The most influential aspect of this movement for both Pentecostals and the larger American church were the musical developments that grew out of the Jesus People happenings at Calvary Chapel in Costa Mesa, California. There the balding, self-effacing personage of Pastor Chuck Smith (himself raised in Aimee Semple McPherson’s International Church of the Foursquare Gospel) presided over the transformation of his small, independent church into a magnet for Orange County’s hippies, beach bums and teenagers. Key to his success was the latitude he gave the teenagers to play music they wrote themselves. The resultant “Calvary Chapel sound” was equal parts folk, pop and light rock—simple songs and choruses that, in the recollection of one early musician at Calvary, “sung themselves.”

The sounds were first captured on the Everlastin’ Living Jesus Music Concert album, which Smith made with $2,500 of his own money in early 1971. The record sold hundreds of thousands of copies and led to the incorporation of Maranatha! Music, which via records, songbooks, chorus sheets and overhead slides began to spread the mellow sounds of the “praise revolution” across North America and the world during the 1970s and ’80s.

The rather vanilla folk– pop–adult contemporary rock stylings of Maranatha! praise music—buttressed by output from Calvary Chapel’s stepdaughter, the Vineyard International Fellowship, and any number of praise-oriented companies spawned by evangelical music publishers; by the wildly popular imported oeuvre of Australia’s HillSongs Church; and by the work of British praise tunesmiths such as Graham Kendrick, Chris Eaton and the band Delirious—have now conquered thousands of American congregations.

Indeed, an argument could be made that at no time since the First Great Awakening have so many churches of disparate denominational, theological and stylistic approaches been so united in terms of their music: one can now walk into old-line Pentecostal churches, small- town evangelical congregations, mall-like suburban megachurches, and many a mainline Protestant sanctuary across the country on any given Sunday morning and hear the same hymns and choruses done in approximately the same musical styles, with similar settings and instrumentation.

Of course, the success of the new music has created an opposite—and, if not quite equal, certainly vocal—reaction among adherents of other styles of church music. Proponents of classic hymns and choral music, scions of alternative new hymnody and “world music,” and lovers of the good ol’ “Sankey Doodle” gospel songs have all registered their dismay, as evidenced by the infamous “worship wars” which have plagued churches in recent years.
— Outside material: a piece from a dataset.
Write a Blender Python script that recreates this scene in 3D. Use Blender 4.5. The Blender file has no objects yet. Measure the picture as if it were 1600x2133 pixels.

Marva Dawn (most famously) and many pastors, theologians, seminary music professors and church music directors have decried the new “praise music” as so much pap at any level—musical, theological, emotional, intellectual.

And yet, despite the counterattacks of these latter-day Lowell Masons, the new music continues to gain ground (even the CCM charts are increasingly selecting praise-oriented songs and choruses over stand-alone “Christian rock” tunes), and probably a majority of worship-war plagued churches simply agree to disagree by offering “blended worship” or (in the case of larger churches) serving up multiple worship services cafeteria-style.

Undoubtedly, any pre-WWI-era Pentecostal worshipers who dropped into a modern-day praise chorus worship session at First Presbyterian would find much that seems strange beyond the electrified instrumentation. If anything, they would probably find the atmosphere much too mellow for their liking. But other elements of the musical trend—its emphasis on the personal connection between the believer and God, its popular bent, its triumphant spread through the churches, and the very fact that many of the “frozen chosen” find the music divisive and beneath them—would probably strike the early Pentecostals as warmly reassuring.